As Justice Minister Helen McEntee put it: "In Ashling, we see our sisters, our daughters and our mothers. In her family, we see our own. And as women, we see ourselves and feel an anger and fear that is all too familiar."

Citing her nine-month-old son, Ms McEntee said, like all parents, she thinks about what he will be like when he is older.

"But in the past week, I've promised myself that no matter what he is or who he is, that he will respect women, that he will call out these types of inequalities and that he will stand up where he sees this type of behaviour," she said.

Justice Minister Helen McEntee reflected on the implications for her own family. Picture: Gareth Chaney/Collins
Justice Minister Helen McEntee reflected on the implications for her own family. Picture: Gareth Chaney/Collins

Earlier in the day, Sinn Féin leader Mary Lou McDonald said the "roots of sexism and misogyny run deep" and change will require cross-party effort and action.

"The face of misogyny has changed, but it has not gone away. Today's Ireland, our place, our daughters' Ireland, is ugly and dangerous," Ms McDonald told the Dáil, occasionally glancing over at Independent TDs Mattie McGrath and Michael Healy-Rae, who appeared engrossed in a private conversation.

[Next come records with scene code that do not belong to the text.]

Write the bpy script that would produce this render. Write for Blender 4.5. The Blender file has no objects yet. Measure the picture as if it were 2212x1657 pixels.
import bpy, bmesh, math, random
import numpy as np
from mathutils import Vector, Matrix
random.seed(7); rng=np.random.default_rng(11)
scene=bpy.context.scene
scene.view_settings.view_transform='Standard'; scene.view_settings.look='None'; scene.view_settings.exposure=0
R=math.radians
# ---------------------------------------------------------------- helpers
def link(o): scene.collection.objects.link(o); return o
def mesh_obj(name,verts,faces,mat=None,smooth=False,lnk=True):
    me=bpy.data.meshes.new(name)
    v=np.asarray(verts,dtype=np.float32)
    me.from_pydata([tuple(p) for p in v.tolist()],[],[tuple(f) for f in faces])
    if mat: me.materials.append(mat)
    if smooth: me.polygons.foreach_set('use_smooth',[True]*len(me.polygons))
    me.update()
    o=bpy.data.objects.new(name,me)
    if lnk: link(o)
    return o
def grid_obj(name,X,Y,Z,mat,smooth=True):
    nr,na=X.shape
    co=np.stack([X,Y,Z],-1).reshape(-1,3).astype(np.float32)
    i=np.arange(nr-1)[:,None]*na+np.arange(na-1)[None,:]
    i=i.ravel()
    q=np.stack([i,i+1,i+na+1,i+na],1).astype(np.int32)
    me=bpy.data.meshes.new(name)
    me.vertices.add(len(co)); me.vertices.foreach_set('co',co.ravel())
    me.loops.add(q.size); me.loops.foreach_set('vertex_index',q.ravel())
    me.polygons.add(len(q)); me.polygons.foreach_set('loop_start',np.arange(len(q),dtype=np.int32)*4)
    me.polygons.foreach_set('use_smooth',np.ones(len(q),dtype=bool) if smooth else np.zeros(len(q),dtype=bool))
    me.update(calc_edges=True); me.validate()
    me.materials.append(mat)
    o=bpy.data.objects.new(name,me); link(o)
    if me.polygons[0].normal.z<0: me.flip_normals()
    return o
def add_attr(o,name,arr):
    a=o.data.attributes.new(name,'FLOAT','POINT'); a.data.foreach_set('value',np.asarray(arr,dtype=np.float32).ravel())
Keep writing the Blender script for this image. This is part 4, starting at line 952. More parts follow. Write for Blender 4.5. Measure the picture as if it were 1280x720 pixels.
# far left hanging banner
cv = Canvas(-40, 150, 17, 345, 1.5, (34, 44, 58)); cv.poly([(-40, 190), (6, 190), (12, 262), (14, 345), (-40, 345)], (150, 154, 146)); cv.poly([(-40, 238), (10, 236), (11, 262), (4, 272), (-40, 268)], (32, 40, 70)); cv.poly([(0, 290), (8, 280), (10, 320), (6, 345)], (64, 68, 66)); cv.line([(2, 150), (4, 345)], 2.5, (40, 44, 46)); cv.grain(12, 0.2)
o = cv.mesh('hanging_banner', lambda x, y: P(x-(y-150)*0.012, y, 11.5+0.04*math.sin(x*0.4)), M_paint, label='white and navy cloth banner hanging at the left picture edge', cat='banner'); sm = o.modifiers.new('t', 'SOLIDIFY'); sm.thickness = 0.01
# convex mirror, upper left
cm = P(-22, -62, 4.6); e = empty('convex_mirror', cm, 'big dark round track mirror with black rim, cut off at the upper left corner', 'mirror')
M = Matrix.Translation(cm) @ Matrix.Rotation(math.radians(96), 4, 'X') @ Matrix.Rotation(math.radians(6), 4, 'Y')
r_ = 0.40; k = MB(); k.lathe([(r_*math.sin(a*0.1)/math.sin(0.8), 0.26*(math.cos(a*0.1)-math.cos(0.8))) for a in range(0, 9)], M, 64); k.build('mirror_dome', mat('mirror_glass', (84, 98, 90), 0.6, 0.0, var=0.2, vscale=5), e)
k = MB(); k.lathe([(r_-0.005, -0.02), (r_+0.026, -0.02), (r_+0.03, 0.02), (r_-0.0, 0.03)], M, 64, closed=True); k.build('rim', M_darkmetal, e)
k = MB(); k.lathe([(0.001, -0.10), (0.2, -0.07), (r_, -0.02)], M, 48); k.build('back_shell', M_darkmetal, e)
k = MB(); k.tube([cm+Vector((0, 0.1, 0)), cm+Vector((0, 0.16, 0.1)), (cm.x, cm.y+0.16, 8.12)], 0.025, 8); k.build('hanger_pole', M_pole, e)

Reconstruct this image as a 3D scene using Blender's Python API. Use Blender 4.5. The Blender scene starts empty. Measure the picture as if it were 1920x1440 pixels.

But she continued: "Whether it is the unsolicited sexual photos, the online stalking and abuse, harassment in shops, in nightclubs, on the bus, on bicycles, at work, or at college. It is the intimidation of lewd commentary and catcalling. It is the never-ending mansplaining. It is the gaslighting and the coercive control. It is rape."

Taoiseach, Micheál Martin said gender-based violence must be eliminated from our society as well as all aspects of the undermining of women in a misogynistic or any other form.

"That takes a multifaceted approach embracing prevention, protection, security, and education," he said. 

"In short, it needs a sea change in culture, not just legislation and initiatives, to eliminate this.

"Men need to listen more and hear women more on this, and related issues."

While the many statements focused on the systemic, legislative, and cultural change now required, the contributions naturally circled back to Ashling Murphy.

Offaly TD Barry Cowen said Ashling should be remembered for the woman that she was — "a musician, a teacher, a mentor"— but added that action must now be taken.

Ms McEntee said she couldn't stand in the Dáil and promise "never again".

"I cannot say that no woman will suffer at the hands of a man tonight. None of us can," she said.

"What we can do is commit to Ashling, to so many other women, and to each other that we will dedicate ourselves to the long and difficult path of change."